As mãos graciosas de sua mãe aparecem como uma linguagem própria e são descritas para além de um olhar pautado pela hierarquia ordenada da plantation. A beleza surge através da apresentação da coleção de alfinetes da mãe, de sua caligrafia meticulosa ou do seu amor pela simetria.
Christina e o irmão Christopher colhiam violetas no quintal e nos terrenos baldios para que "potinhos de geleia com a aparência e o sabor mais delicados do mundo" fossem feitos pela mãe. Diante do teto quase desmoronando, a solução era "plantar e montar arranjos de peônias, tulipas e zínias".
Suas notas nos permitem remodelar a própria imagem do "homembranco" —escrito dessa forma para demarcar a imbricação entre "raçasexogênero". Alguns dados saltam aos olhos: "4.400 vítimas de linchamentos". O foco, no entanto, não é a dor infligida aos corpos negros, mas as multidões brancas que "se amontoavam para testemunhar e participar de espetáculos de linchamentos".
São destaques em suas lembranças a boca aberta do "meninobranco" exalando a violência da supremacia racial. Esse é o seu ângulo de visão. Eles eram seres humanos que sentiam prazer na crueldade.
A ideia de uma branquitude intacta, em que a violência aparece como um exterior constitutivo, se desfaz e exige das pessoas brancas uma autocrítica.
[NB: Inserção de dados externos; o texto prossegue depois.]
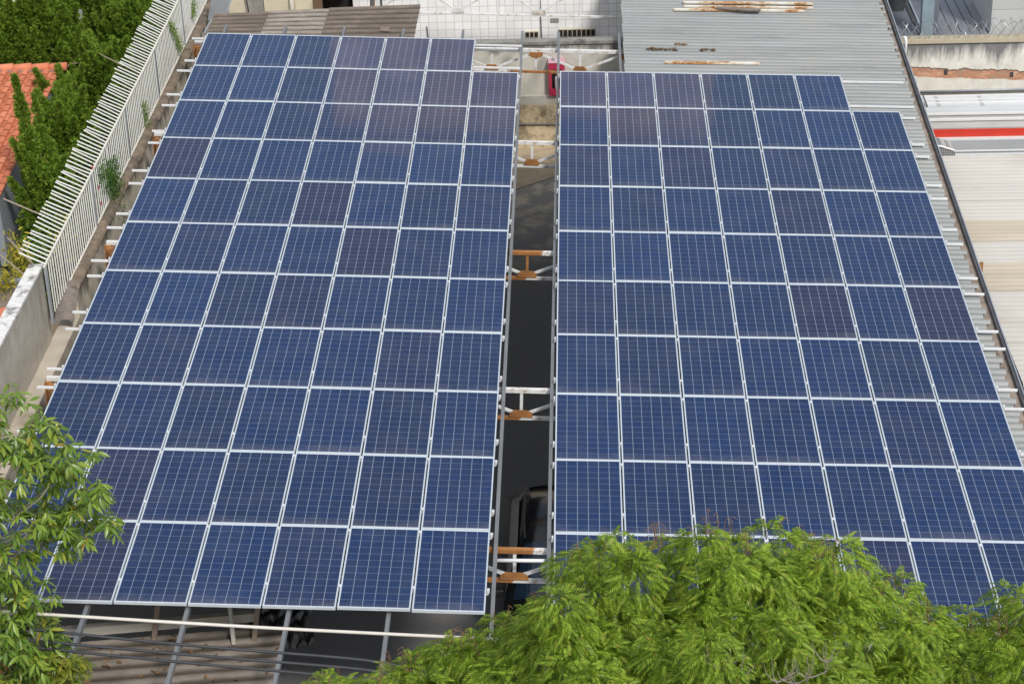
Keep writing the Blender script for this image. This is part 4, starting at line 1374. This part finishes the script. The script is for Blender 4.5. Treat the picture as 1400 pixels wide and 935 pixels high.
# broad leaf: folded blade
bv, bf = [], []
prof_ = [(0, .004), (.25, .8), (.55, 1.0), (.8, .6), (1, .03)]
for t_, w in prof_:
    z = -.22 * t_ * t_
    bv += [(t_, -w * .135, z + .035 * w), (t_, 0, z), (t_, w * .135, z + .035 * w)]
for i in range(4):
    for j in range(2):
        a = i * 3 + j
        bf.append((a, a + 1, a + 4, a + 3))
BL_V, BL_F = np.array(bv) * .150, np.array(bf)
# juniper tuft: a few small scales round an axis along +x
jv, jf = [], []
for i in range(4):
    a = i * 2.4
    r = .012 if i else 0
    t0 = .0 + .012 * i
    l, w = .085 - .006 * i, .024
    oy, oz = r * math.cos(a), r * math.sin(a)
    sy, sz = -math.sin(a), math.cos(a)
    if i == 0:
        sy, sz = 1, 0
    b0 = len(jv)
    jv += [(t0, oy, oz), (t0 + l * .5, oy * 2.6 + sy * w, oz * 2.6 + sz * w), (t0 + l, oy * 3.2, oz * 3.2), (t0 + l * .5, oy * 2.6 - sy * w, oz * 2.6 - sz * w)]
    jf.append((b0, b0 + 1, b0 + 2, b0 + 3))
JN_V, JN_F = np.array(jv), np.array(jf)


def branchy(b, base, tips, r0, joints=3, spread=.15):
    """limbs from a trunk head to crown clumps, each bent"""
    for tip in tips:
        base_v, tip_v = Vector(base), Vector(tip)
        pts, rs = [base_v], [r0]
        for k in range(1, joints + 1):
            t_ = k / (joints + 1)
            p = base_v.lerp(tip_v, t_) + Vector((random.gauss(0, spread), random.gauss(0, spread), random.gauss(.1, spread) * (1 - t_)))
            pts.append(p)
            rs.append(r0 * (1 - t_ * .8))
        pts.append(tip_v)
        rs.append(r0 * .12)
        b.tube(pts, rs, 6)


# ------------------------------------------------------------------ feathery tree at the front right
poly = [(760, 728), (800, 726), (870, 712), (925, 712), (945, 690), (985, 690), (1010, 715), (1075, 700), (1105, 735), (1150, 722), (1185, 760), (1235, 775), (1262, 818),
        (1310, 812), (1350, 845), (1375, 812), (1410, 790), (1460, 800), (1500, 980), (1400, 1040), (420, 1040), (400, 960), (470, 915), (520, 895), (600, 850), (640, 850), (665, 855), (700, 805), (745, 800), (775, 765)]


def inside(x, y, pg):
    c = False
    j = len(pg) - 1
    for i in range(len(pg)):
        if (pg[i][1] > y) != (pg[j][1] > y) and x < (pg[j][0] - pg[i][0]) * (y - pg[i][1]) / (pg[j][1] - pg[i][1]) + pg[i][0]:
            c = not c
        j = i
    return c


def topline(x):
    return min([y for y in range(680, 1040, 6) if inside(x, y, poly)] or [1040])


tips = [(612, 880), (645, 872), (470, 936), (530, 916), (585, 900), (1268, 842), (1312, 862), (1328, 886), (1285, 876), (1372, 866), (788, 764), (818, 756), (790, 790), (965, 750), (1085, 745), (865, 748), (912, 746), (966, 726), (1050, 734), (1120, 764), (1185, 796), (1235, 822), (1292, 848), (1345, 872), (1402, 842), (625, 888), (690, 852), (740, 838), (560, 912), (500, 930), (450, 950)]
tries = 0
while len(tips) < 340 and tries < 12000:
    tries += 1
    x, y = random.uniform(400, 1500), random.uniform(690, 1040)
    if not (inside(x, y - 24, poly) and inside(x - 20, y - 8, poly) and inside(x + 20, y - 8, poly)):
        continue
    if any((x - a) ** 2 + ((y - b) * 1.25) ** 2 < 27 ** 2 for a, b in tips):
        continue
    if any((x - a) ** 2 + (y - b) ** 2 < r * r for a, b, r in ((1022, 898, 44), (1188, 902, 36), (862, 890, 32), (728, 905, 30), (915, 802, 25), (1120, 846, 25), (640, 918, 24), (1010, 812, 22), (800, 832, 22), (1290, 925, 28), (950, 868, 20))):
        continue
    tips.append((x, y))
fern_tree = thing('feathery_tree', 'bright green feathery leaved tree over the front of the right array', 'tree', (9.6, -29.5, gz(-29.5)))
cl = []
for x, y in tips:
    dep = (y - topline(x)) / 240.0
    Y = -27.1 - 2.7 * dep + .10 * math.sin(x * .043 + 1.3 * math.sin(y * .03)) + random.gauss(0, .26)
    cl.append(at_y(x, y + 12, Y))
# hidden far side and inner clumps make the crown a full dome
for _ in range(150):
    p = random.choice(cl[:len(tips)])
    cl.append(p + Vector((random.gauss(0, .25), random.uniform(.3, 1.0), random.uniform(-.9, -.35))))
LV, DV, RV, SV = [], [], [], []
for p in cl:
    cs_ = random.uniform(.66, 1.30)
    tilt = np.array([random.gauss(0, .18), random.gauss(-.10, .18)])
    nf = int(52 * cs_ ** 1.5)
    for i in range(nf):
        q_ = (i + .5) / nf
        a = i * 2.399 + random.gauss(0, .4)
        po = math.radians(4 + 98 * q_ ** .7) + random.gauss(0, .08)      # polar angle on a flattened dome
        ca, sa = math.cos(a), math.sin(a)
        r_ = .20 * math.sin(po)
        el = .30 - po * .44 + random.gauss(0, .26)
        a_ = a + random.gauss(0, .35)
        d = np.array([math.cos(a_) * math.cos(el), math.sin(a_) * math.cos(el), math.sin(el)])
        off = np.array([ca * r_, sa * r_, 0.13 * math.cos(po) + (ca * tilt[0] + sa * tilt[1]) * r_ + random.gauss(0, .012)])
        LV.append(np.array(p) + off * cs_)
        DV.append(d)
        RV.append(random.gauss(0, .36))
        SV.append(random.uniform(.50, .74))
V, F = scatter(FERN_V, FERN_F, frames(np.array(DV), np.array(RV)), np.array(LV), np.array(SV))
np_mesh('crown', V, F, M['fern'], fern_tree)
tb_ = MB()
hub = Vector((9.9, -29.3, 3.4))
tb_.tube([(9.9, -29.5, gz(-29)), (9.93, -29.4, 1.5), hub, hub + Vector((-.1, .3, .7))], [.24, .19, .16, .10], 10)
tb_.build('trunk', M['bark'], fern_tree, True)
lb = MB()
sub = random.sample(cl, 70)
branchy(lb, hub, [tuple(p) for p in sub], .055, 3, .22)
lb.build('branches', M['bark'], fern_tree, True)
# bare pale twigs and curled brown stalks
for (px, py) in ((1062, 932), (1085, 934), (1104, 926), (1010, 925), (985, 915), (1130, 905)):
    tw2 = MB()
    p = at_y(px, py, -29.95)
    for k in range(5):
        sx, h = random.uniform(-.16, .20), random.uniform(.14, .32)
        q_ = [p + Vector((sx * math.sin(t_ * 1.57) + random.gauss(0, .006), -.05 * t_, h * t_ ** 1.3)) for t_ in (0, .2, .4, .6, .8, 1.0)]
        tw2.tube([p + Vector((0, .1, -.2))] + q_, [.008, .007, .006, .005, .004, .003, .002], 5)
    tw2.build('bare_twig', M['twig'], fern_tree)
rim = sorted(range(len(tips)), key=lambda i: tips[i][1] - topline(tips[i][0]))[:46]
for i in rim:
    p = cl[i]
    st = MB()
    root_ = Vector(p) + Vector((random.gauss(0, .08), 0, .06))
    for k in range(random.randint(2, 4)):
        b0_ = root_ + Vector((random.gauss(0, .05), random.gauss(0, .03), .05))
        st.tube([root_, b0_], .0036, 4)
        h, ln_, cu = random.uniform(.16, .34), random.gauss(0, .05), random.choice((-1, 1)) * random.uniform(.02, .07)
        st.tube([b0_ + Vector((ln_ * t_ + cu * max(0, t_ - .55) ** 2 * 6, 0, h * (t_ if t_ < .8 else 1.6 - t_))) for t_ in (0, .2, .4, .6, .75, .9, 1.0)], .0036, 4)
    st.build('flower_stalk', M['stalk'], fern_tree)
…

E se elas precisassem olhar para elas mesmas? E "se começássemos a partir de perspectivas Negras?", com a palavra escrita em maiúscula mesmo.
Em um capítulo, Sharpe se dedica à formulação preliminar de um dicionário de "negridade". Ali, a palavra imaginação significa "a gramática de uma vida possível feita ao soar da poesia", a palavra propriedade tem a ver com o roubo de terras indígenas e de corpos africanos, e o respiro é uma imensidão de pessoas negras reunidas.
A figura da mãe ressurge como parte dessa poética. Ida Wright Sharpe permitiu que a filha pudesse contemplar a própria existência pela janela, pudesse respirar; ela a deixava sonhar através dos livros. Debruçada no peitoril da janela, praticava esse exercício constante de imaginação de outros mundos.
A palavra ternura manifesta-se como contraponto à violência. Diante de cenas brutais, a figura do menino que carregava Skittles e um chá gelado, o homem que disse "estou com medo"; George Floyd que chorou chamando pela mãe.
A pergunta "eu posso viver?" reverbera. A leitura de "Notas Ordinárias" permite esboçar uma resposta a ela, pois se trata de um livro "a favor do corpo Negro, do olhar Negro e da memória Negra".